Wagen Nummer 3. Das bedeutet, es gab von diesem Fahrzeugtyp mehrere Generationen und mehrere Einheiten, man kann ihn also auf jeden Fall als erstes Serienfahrzeug (Kleinserie) der Automobilgeschichte betrachten. Formell wird das freilich erst dem vierrädrigen Nachfolgemodell zugeschrieben, das es auf beachtenswerte Stückzahlen brachte.

Der Zweite Marcus-Wagen im Maßstab 1:43

Der Benz Patent-Motorwagen Velo hatte ebenfalls eine sehr filigrane Basis. Ich hab hier schon die Briefmarke mit dem Ford’schen Quadricycle von 1896 gezeigt. Es gab damals auch viele andere Fahrzeuge, die eine erstmals noch bescheidene Motorleistung mit einer Leichtbauweise des Chassis‘ verbanden.

In den Jahren 1894 bis 1901 sollen 1200 Einheiten des Benz Velo entstanden sein, was eine atemberaubende Stückzahl ist. Zum Vergleich, Seper nennt für die Voiturettes aus den Puchwerken im Jahr 1906 fünf Einheiten, 1907 sind es 15, dann begann in Graz die Vierzylinder-Ära. 1908 sind es zehn Fahrzeuge, erst dann geht die Jahresproduktion sanft in die Höhe, ab 1910 erstmals über der Hunderter-Marke. (Zweite Industrielle Revolution, Automatisierungswelle.)
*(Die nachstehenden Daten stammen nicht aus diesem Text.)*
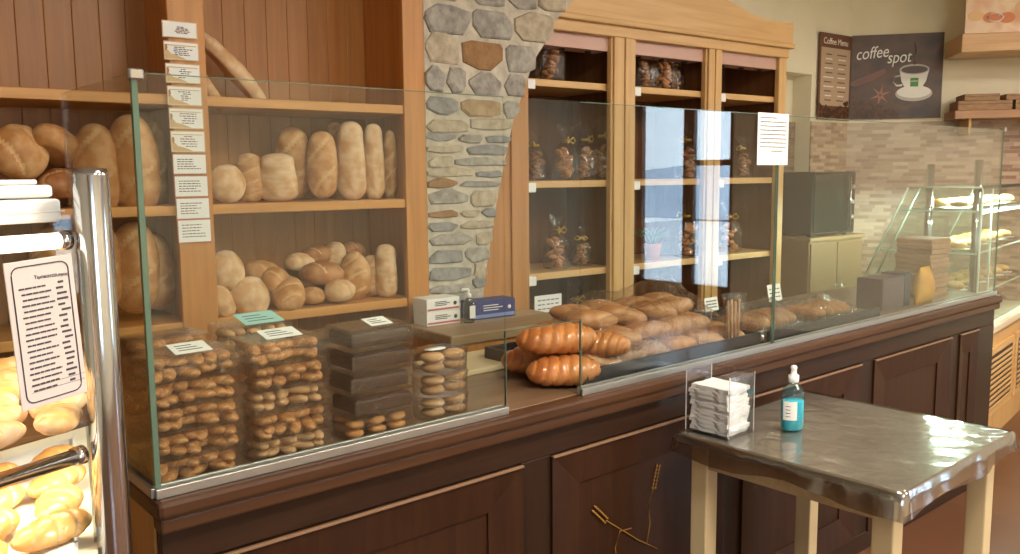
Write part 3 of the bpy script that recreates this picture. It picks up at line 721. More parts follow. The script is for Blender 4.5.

Lanner: „Ein Merkmal des Benz-Wagens war, wie gesagt, das Augenmerk auf ein günstiges Verhältnis zwischen Nutzlast und Eigengewicht. Daraus ergibt sich, daß Kutschen als Vorbild für Benz eher außer Frage standen. Zu schwer, zu schwerfällig. Das ist meiner Meinung nach auch das Manko des Marcus-Wagens. Zu sehr von der Kutsche inspiriert, als ein leichtes Fahrzeug für zwei Personen vor Augen zu haben.“

Der dampfgetriebene Artillerietraktor von Nicholas Cugnot in 1:43

Ich hatte dagegen den Begriff Automobil generell auf pferdelose Kraftfahrzeuge gemünzt und daher den Dampftraktor „Fardier“ von Nicholas Cugnot als erstes taugliches Auto unserer Geschichte betrachtet. Wie erwähnt, vor allem eine semantische Frage.

Was vom Lateinischen her eigentlich eher Ipsomobil genannt werden sollte, nach dem Griechischen ein Autokinet wäre, also ein Selbstbeweger dank Motorkraft, hat demnach sehr deutlich bei Benz erstmals die meisten nützlichen Merkmale in einer Fahrzeugart vereinigt.

Lanner: „Je größer die ungefederten Massen sind, desto größer muß die Stabilität des Rahmens werden. Und damit alles noch schwerer. Das ewige Manko der schnellen Kutschen mit hohen Rädern. Wirklich schnell und leicht waren nur die Einachsigen.“

Wäre noch die Arbeit von Siegfried Marcus zu erwähnen. Es gab mehrmals heftige Debatten, ob denn nun der Zweite Marcus-Wagen falsch datiert worden sei, ob Benz oder Marcus schneller gewesen wären. Diese Debatte ist für mich eher akademischer Art.

Ich halte das Fahrzeug für das einzige Beispiel jener Zeit, bei dem Motorentwicklung und das Entwerfen eines passenden Chassis Hand in Hand gingen. Aber der Wagen blieb ein Unikat, diese Geschichte endete mit technischen Zeichnungen des Dritten Marcus-Wagens. Das bestätigt den Rang von Carl Benz.